Like good fake documentaries/mockumentaries, the film takes itself just seriously enough. It’s grounded very firmly in reality and recognizes that vampires living openly would cause some pretty big changes in human society. I was expecting more dark humor than there was, though. There is a lot to poke fun at or find tragihumorous with regard to vampires, and the “dark comedy” wasn’t very comedic… or perhaps humor was lost in translation.

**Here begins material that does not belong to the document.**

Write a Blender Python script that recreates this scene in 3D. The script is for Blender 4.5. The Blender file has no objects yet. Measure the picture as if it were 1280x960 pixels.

One interesting aspect of the film is that the vampires are very much portrayed as the 1%, so to speak. They keep a woman, a former prostitute, in their house. They refer to her as “Meat” or “The Meat” and feed from her on special occasions because she tastes good, much as one would keep a goat around to milk it. The cops bring them (Black) “illegal immigrants” and criminals, who they refer to as “sausages,” who are kept in a pen in the back yard like livestock to be drained to death to feed them. They apparently stole the house they live in, the former owners dessicated body stored in the living room, wearing a clown wig. Vampire families with children are given (take? are assigned?) houses while vampires without children are forced to live in the basements of vampire families. The family that’s followed is casually racist, sexist, and ablist. When they are exiled to Montreal, Canada the adults are shocked to find that they are expected to work for a living and can’t casually murder anyone they feel like. But the social commentary is glancing at best, not very meaty at all.

This was an ok film with a few interesting concepts, but it doesn’t go deep enough, far enough, or darkly humorous enough. I give it 3 out of 5 stars.